In nome dell’Iran salì sul podio. In nome dell’Iran alzò, per la prima volta nella storia del Paese, la medaglia olimpica. Ed ora, dall’Iran, ha deciso di emigrare. Lei è Kimia Alizadeh, 21 anni, medaglia di bronzo in taekwondo, scappata dal regime di Teheran per rifugiarsi in Olanda.
«Non voglio essere una delle milioni di donne oppresse in Iran» ha dichiarato l’atleta. Il suo j’accuse, pubblicato sul profilo Instagram, è rivolto al governo iraniano, reo di aver usato la sua vittoria sportiva per fini propagandistici.
La 21enne non condivide l’imposizione del velo da parte delle autorità iraniane, che attuano discriminazioni sessuali e maltrattamenti. «Mi hanno portato dove volevano. Ho indossato quello che dicevano. Ogni frase che mi hanno ordinato di dire, l’ho ripetuta. Ogni volta che lo hanno ritenuto opportuno, mi hanno sfruttato» , scrive, aggiungendo che il merito del suo successo veniva sempre attribuito ai manager.
«Non contavo nulla per loro. Nessuno di noi era importante, eravamo solo marionette», ha aggiunto la Alizadeh, spiegando che mentre il regime celebrava le sue medaglie, criticava aspramente lo sport che aveva scelto. «La virtù di una donna non è di allungare le gambe!», dicevano.

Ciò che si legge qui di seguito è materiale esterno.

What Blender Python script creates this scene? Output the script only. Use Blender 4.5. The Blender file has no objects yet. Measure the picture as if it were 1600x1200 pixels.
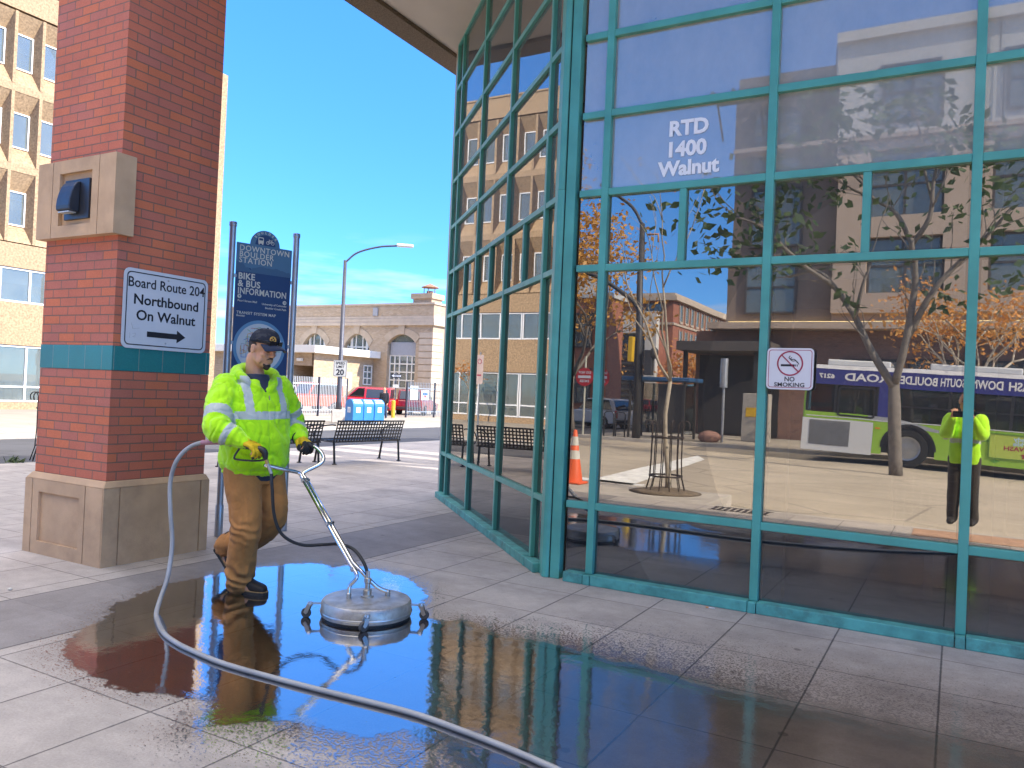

Per questo ha deciso di abbandonare il suo Paese, seppur, confessa, a malincuore: «Nessuno mi ha invitato in Europa e non mi è stata fatta nessuna offerta allettante. Anzi. Ma accetto il dolore e le difficoltà della nostalgia di casa perché non volevo far parte dell’ipocrisia, delle bugie, dell’ingiustizia e dell’adulazione del regime».
Nell’intervista rilasciata a TPI Kimia racconta del difficile rapporto tra le donne iraniane e lo sport: «Alle donne è vietato l’accesso agli stadi. La condizione delle donne è caratterizzata da repressione e violenza, non solo nello sport».
L’atleta, che vinse la medaglia di bronzo alle Olimpiadi di Rio de Janeiro nel 2016, non rappresenta il primo caso. Sotto i cieli di Teheran, in balia di eventi tutt’altro che positivi, l’oppressione del regime, nel mondo sportivo (e non solo), non risparmia nessuno. A settembre scorso Saeid Mollaei, judoka di 27anni, si è rifugiato in Germania raccontando che le autorità iraniane non gli hanno permesso di gareggiare con un atleta israeliano. E ancora, Alireza Faghani, arbitro internazionale di calcio classe 1978, è fuggito in Australia per scappare dall’oppressione esercitata da Teheran.
Ora il desiderio di Kimia è di partecipare alle Olimpiadi di Tokyo 2020, ma stavolta pare che non gareggerà con la bandiera iraniana, da cui non si sente più rappresentata.